RSVP uses unidirectional and simplex flows through the network to perform its function. The inbound router initiates an RSVP path message and sends it downstream to the outbound router. The path message contains information about the resources needed for the connection. Each router along the path begins to maintain information about a reservation.

When the path message reaches the outbound router, resource reservation begins. The outbound router sends a reservation message upstream to the inbound router. Each router along the path receives the reservation message and sends it upstream, following the path of the original path message. When the inbound router receives the reservation message, the unidirectional network path is established.

The established path remains open as long as the RSVP session is active. The session is maintained by the transmission of additional path and reservation messages that report the session state every 30 seconds. If a router does not receive the maintenance messages for 3 minutes, it terminates the RSVP session and reroutes the LSP through another active router.

Bandwidth Reservation Requirement

When a bandwidth reservation is configured, reservation messages propagate the bandwidth value throughout the LSP. Routers must reserve the bandwidth specified across the link for the particular LSP. If the total bandwidth reservation exceeds the available bandwidth for a particular LSP segment, the LSP is rerouted through another LSR. If no segments can support the bandwidth reservation, LSP setup fails and the RSVP session is not established.

Explicit Route Objects

Explicit Route Objects (EROs) limit LSP routing to a specified list of LSRs. By default, RSVP messages follow a path that is determined by the network IGP's shortest path. However, in the presence of a configured ERO, the RSVP messages follow the path specified.

EROs consist of two types of instructions: loose hops and strict hops. When a loose hop is configured, it identifies one or more transit LSRs through which the LSP must be routed. The network IGP determines the exact route from the inbound router to the first loose hop, or from one loose hop to the next. The loose hop specifies only that a particular LSR be included in the LSP.

When a strict hop is configured, it identifies an exact path through which the LSP must be routed. Strict-hop EROs specify the exact order of the routers through which the RSVP messages are sent.

You can configure loose-hop and strict-hop EROs simultaneously. In this case, the IGP determines the route between loose hops, and the strict-hop configuration specifies the exact path for particular LSP path segments.

Figure 1 shows a typical RSVP-signaled LSP that uses EROs.

Figure 1: Typical RSVP-Signaled LSP with EROs

In the topology shown in Figure 1, traffic is routed from Host C1 to Host C2. The LSP can pass through Routers R4 or Router R7. To force the LSP to use R4, you can set up either a loose-hop or strict-hop ERO that specifies R4 as a hop in the LSP. To force a specific path through Router R4, R3, and R6, configure a strict-hop ERO through the three LSRs.

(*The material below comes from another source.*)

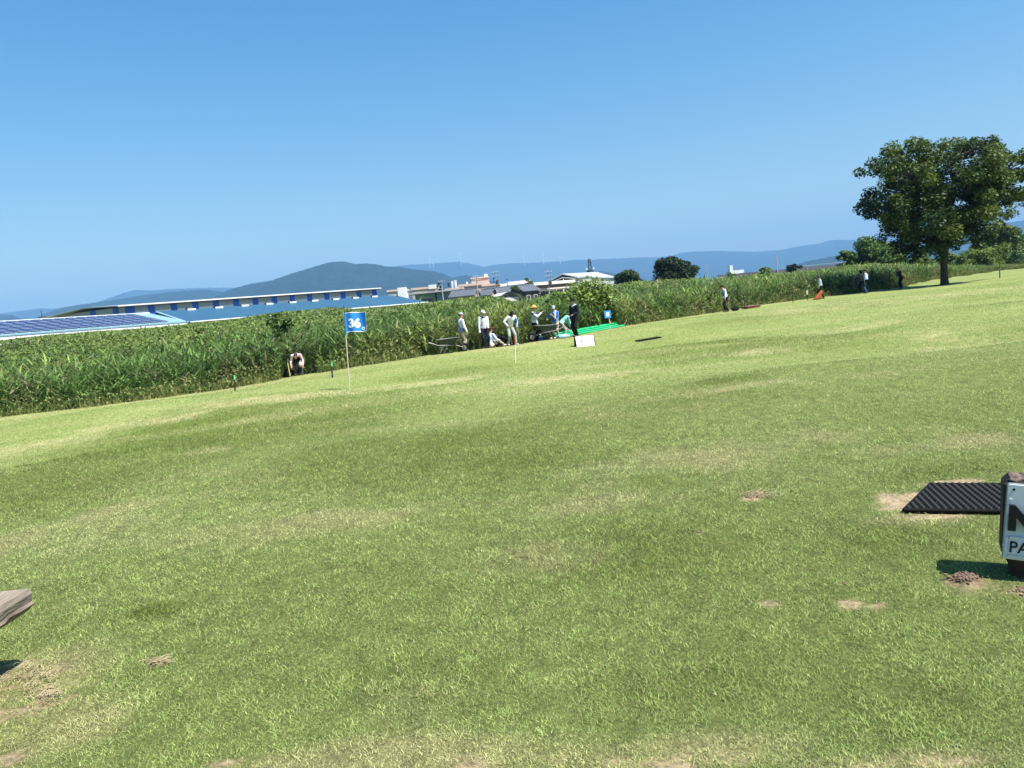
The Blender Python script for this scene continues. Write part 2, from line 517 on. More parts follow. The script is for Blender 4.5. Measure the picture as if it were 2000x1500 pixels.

Constrained Shortest Path First

Whereas IGPs use the Shortest Path First (SPF) algorithm to determine how traffic is routed within a network, RSVP uses the Constrained Shortest Path First (CSPF) algorithm to calculate traffic paths that are subject to the following constraints:

• LSP attributes—Administrative groups such as link coloring, bandwidth requirements, and EROs
• Link attributes—Colors on a particular link and available bandwidth

These constraints are maintained in the traffic engineering database (TED). The database provides CSPF with up-to-date topology information, the current reservable bandwidth of links, and the link colors.

In determining which path to select, CSPF follows these rules:

• Computes LSPs one at a time, beginning with the highest priority LSP—the one with the lowest setup priority value. Among LSPs of equal priority, CSPF starts with those that have the highest bandwidth requirement.
• Prunes the traffic engineering database of links that are not full duplex and do not have sufficient reservable bandwidth.
• If the LSP configuration includes the include statement, prunes all links that do not share any included colors.
• If the LSP configuration includes the exclude statement, prunes all links that contain excluded colors. If a link does not have a color, it is accepted.
• Finds the shortest path toward the LSP's outbound router, taking into account any EROs. For example, if the path must pass through Router A, two separate SPF algorithms are computed: one from the inbound router to Router A and one from Router A to the outbound router.
• If several paths have equal cost, chooses the one with a last-hop address the same as the LSP's destination.
• If several equal-cost paths remain, selects the path with the least number of hops.
• If several equal-cost paths remain, applies CSPF load-balancing rules configured on the LSP.

Link Coloring

RSVP allows you to configure administrative groups for CSPF path selection. An administrative group is typically named with a color, assigned a numeric value, and applied to the RSVP interface for the appropriate link. Lower numbers indicate higher priority.

After configuring the administrative group, you can either exclude, include, or ignore links of that color in the TED:

• If you exclude a particular color, all segments with an administrative group of that color are excluded from CSPF path selection.
• If you include a particular color, only those segments with the appropriate color are selected.
• If you neither exclude nor include the color, the metrics associated with the administrative groups and applied on the particular segments determine the path cost for that segment.

The LSP with the lowest total path cost is selected into the TED.